Era mattina presto quando la polizia è arrivata in via Watteau per sgomberare il centro sociale del Leoncavallo. Un luogo di aggregazione, di accoglienza, militanza e cultura che ha resistito per cinquant’anni. Lo sgombero era stato disposto il 15 luglio ed era previsto per il 9 settembre ma le forze dell’ordine hanno anticipato l’azione. “Una delegazione di FdI è andata a Roma per chiedere di farlo prima. – dice la presidente dell’associazione Mamme antifasciste del Leoncavallo, Marina Boer – Sapevamo che poteva succedere, ma speravamo di arrivare a settembre” dice.
Ma cos’era il Leoncavallo? Il Leonka è stato un grande laboratorio politico e culturale. Era nato nel 1975, quando un gruppo di militanti extraparlamentari aveva occupato un’ex area industriale in via Leoncavallo, trasformandola in spazio di aggregazione e servizi culturali e sociali, tra cui una scuola popolare per operai. Nel 1978 era diventato noto a livello nazionale dopo l’omicidio di due giovani militanti del centro, Fausto Tinelli e Lorenzo “Iaio” Iannucci, che stavano conducendo un’inchiesta sulla diffusione dell’eroina a Milano. Per il loro assassinio non venne mai condannato nessuno. La loro morte suscitò l’indignazione e la mobilitazione di migliaia e migliaia di persone contro una violenza gratuita e senza scrupoli e portò alla nascita del primo nucleo delle “mamme del Leoncavallo”, realtà attiva nella lotta contro la droga. Dopo anni di conflitti con le istituzioni, la sede originaria venne sgomberata nel 1994 e il centro viene trasferito prima in via Salomone e infine in via Watteau, a Milano nord, dove è rimasto fino allo sfratto del 21 agosto.
L’asilo sociale autogestito, i corsi di italiano per stranieri, il laboratorio di serigrafia, la cucina popolare che ha garantito i pasti anche a chi non poteva dare un contributo, il cinema e Downtown, lo spazio sotterraneo con le locandine degli anni ’80 e ’90 e i murales storici riconosciuti come patrimonio artistico dalla soprintendenza, fino anche all’accoglienza in inverno dei senzatetto che non avevano documenti; il Leoncavallo “è un posto che per 50 anni ha elaborato e proposto alla città dei modi diversi di rapporti sociali fra le persone, di produzione di attività culturale fatta in modi alternativi”, ricorda Boer, che “ha pensato a come dare dei servizi a basso costo e far vedere che è possibile gestire anche uno spazio del genere”. In una società sempre più individualista e capitalista, il Leoncavallo ha mostrato al mondo che questa non è l’unica opzione, che la collettività insieme può costruire.
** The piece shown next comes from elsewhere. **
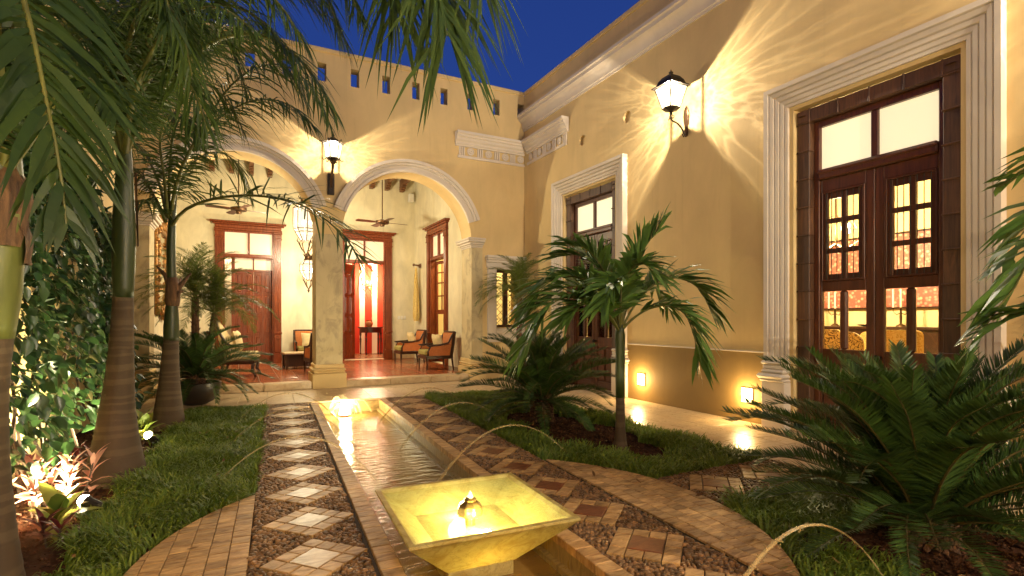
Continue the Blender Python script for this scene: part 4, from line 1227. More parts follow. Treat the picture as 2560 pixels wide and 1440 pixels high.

L’amarezza di vedere il Governo che cerca di distruggere il lavoro di decenni emerge anche dalle parole di Luca Ghezzi, storico militante del centro sociale: “Dopo la demolizione parziale – del 1989, quando gli esponenti del Leonka si opposero e la loro resistenza attiva portò all’interruzione delle azioni di sgombero – siamo rientrati e abbiamo ricostruito tutto, ridando vita al centro in via Leoncavallo, fino al 1994 con lo sgombero definitivo”. Poi, con la sede di via Watteau, nacque un “centro di aggregazione che dà la possibilità anche alle fasce più deboli di socializzare, senza la mercificazione del divertimento, dando la possibilità a tutti di vivere momenti culturali”.
Oggi quelle persone che resistettero con così tanta forza sono morte, come Carmen De Mil, insignita dell’Ambrogino d’oro alla memoria nel 2022, o sono invecchiate e non c’è più quell’energia e unità di azione che ha permesso al Leoncavallo di resistere per tutto questo tempo. Altrettanto da non sottovalutare è il nuovo DL Sicurezza, una pistola carica nelle mani del Governo rivolta contro tutte le realtà di militanza e attivismo politico.
Una tenue speranza è ora riposta nelle trattative con il Comune per l’area di via San Dionigi, nonostante restino le difficoltà legate alle somme ingenti che serviranno per ristrutturare l’edificio. Le prospettive restano però poco incoraggianti, “È sempre più dura trovare uno spazio alternativo e ricominciare da capo” constata Ghezzi ma “quello che abbiamo portato avanti negli anni – conclude Boer – è indipendente dai luoghi fisici dove facevamo le nostre attività e proposte culturali e politiche alla città. E continueremo a farlo”.